Eqn 5B.  EPF-P = lambda*(P-PL) + (1-lambda)*(EPFL-PL)
which says that our belief of inflation is a weighted average, with weight lambda, of last period’s belief of this year's inflation rate and the inflation rate that actually happened. People don’t have superhuman powers of perception. They do, pretty much, what econometricians do.

So how were we bamboozled into accepting rational expectations? Bob Lucas argued that, just as econometricians add random shocks to their models, so should theorists. And if the theorists’ model has shocks: the people who inhabit the model should recognize that fact. According to Bob, EPF is not the same as PF because PF is a random variable.

If people inhabit a stationary environment, they will learn that every time they see X, P is equal to P(X). The rule that they use to forecast PF is irrelevant. In equilibrium, people will learn to forecast in a way that is unbiased.
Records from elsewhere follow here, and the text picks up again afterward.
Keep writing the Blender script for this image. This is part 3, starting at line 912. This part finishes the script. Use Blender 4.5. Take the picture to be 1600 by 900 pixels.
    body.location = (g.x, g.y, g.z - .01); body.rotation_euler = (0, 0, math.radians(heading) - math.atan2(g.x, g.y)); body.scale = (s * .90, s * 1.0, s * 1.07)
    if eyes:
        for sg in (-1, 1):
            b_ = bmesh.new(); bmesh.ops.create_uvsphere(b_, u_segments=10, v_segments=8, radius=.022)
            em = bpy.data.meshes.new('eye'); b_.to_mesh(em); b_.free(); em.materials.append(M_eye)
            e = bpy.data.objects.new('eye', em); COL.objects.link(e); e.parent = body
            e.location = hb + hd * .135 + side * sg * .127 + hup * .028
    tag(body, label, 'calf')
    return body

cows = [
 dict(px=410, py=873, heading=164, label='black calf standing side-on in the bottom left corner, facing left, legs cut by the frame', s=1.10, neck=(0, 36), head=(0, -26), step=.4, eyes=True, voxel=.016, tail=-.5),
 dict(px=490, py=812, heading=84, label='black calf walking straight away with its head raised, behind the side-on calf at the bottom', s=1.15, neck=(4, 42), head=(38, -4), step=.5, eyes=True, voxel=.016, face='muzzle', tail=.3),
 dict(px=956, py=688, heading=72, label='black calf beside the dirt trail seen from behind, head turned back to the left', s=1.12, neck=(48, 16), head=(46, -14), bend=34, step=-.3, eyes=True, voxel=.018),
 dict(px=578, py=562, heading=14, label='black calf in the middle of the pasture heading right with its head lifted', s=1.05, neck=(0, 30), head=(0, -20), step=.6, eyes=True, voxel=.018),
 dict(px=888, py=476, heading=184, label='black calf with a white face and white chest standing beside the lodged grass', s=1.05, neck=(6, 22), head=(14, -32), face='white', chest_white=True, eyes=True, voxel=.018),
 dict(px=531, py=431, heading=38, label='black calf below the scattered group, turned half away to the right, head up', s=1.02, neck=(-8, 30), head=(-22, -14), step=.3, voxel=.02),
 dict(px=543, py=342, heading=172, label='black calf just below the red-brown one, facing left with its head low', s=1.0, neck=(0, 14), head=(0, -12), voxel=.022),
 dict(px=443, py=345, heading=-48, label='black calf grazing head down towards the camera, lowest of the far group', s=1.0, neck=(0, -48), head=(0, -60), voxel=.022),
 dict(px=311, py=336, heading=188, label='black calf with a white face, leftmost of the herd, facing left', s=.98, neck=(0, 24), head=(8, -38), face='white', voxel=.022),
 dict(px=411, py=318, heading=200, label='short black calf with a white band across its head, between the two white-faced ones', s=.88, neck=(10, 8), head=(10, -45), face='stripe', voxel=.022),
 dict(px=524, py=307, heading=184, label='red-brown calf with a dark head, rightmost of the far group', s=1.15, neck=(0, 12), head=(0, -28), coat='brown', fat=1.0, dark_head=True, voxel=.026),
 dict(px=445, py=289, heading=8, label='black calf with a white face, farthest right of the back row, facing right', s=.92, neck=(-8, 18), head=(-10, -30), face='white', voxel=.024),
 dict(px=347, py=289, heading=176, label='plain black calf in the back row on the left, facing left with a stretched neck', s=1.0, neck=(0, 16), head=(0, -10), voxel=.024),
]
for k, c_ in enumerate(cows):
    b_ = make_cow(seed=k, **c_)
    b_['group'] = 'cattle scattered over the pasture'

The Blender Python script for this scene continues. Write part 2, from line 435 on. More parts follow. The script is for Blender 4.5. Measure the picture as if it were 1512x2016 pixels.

In equilibrium, PF will not equal EPF every time. But these two variables will be equal on average.

This was a brilliant and beautiful argument. But Bob slipped in an unwarranted assumption. He assumed that for given fundamentals, there is a unique rational expectations equilibrium. That assumption is false in every monetary general equilibrium model that anyone has ever written down. And it was false in the model that Bob used to make his point as Mike Woodford and I pointed out at the time and as I have tried to hammer home in pretty much everything I’ve ever written since then.

So how does this relate to the papers at the St Louis Fed conference? And how should it shape the way we move forward?

Let me be clear. Rational expectations is a great assumption. In the words of Abraham Lincoln: you can’t fool all of the people all of the time. But, even in a stationary environment where the world is not changing in unpredictable ways, RATIONAL EXPECTATIONS IS NOT ENOUGH TO DETERMINE BELIEFS. The forecast rule, equation 4B, is a separate independent equation that represents beliefs. 


The moral of my story is this: Beliefs are fundamental: whatever your religion.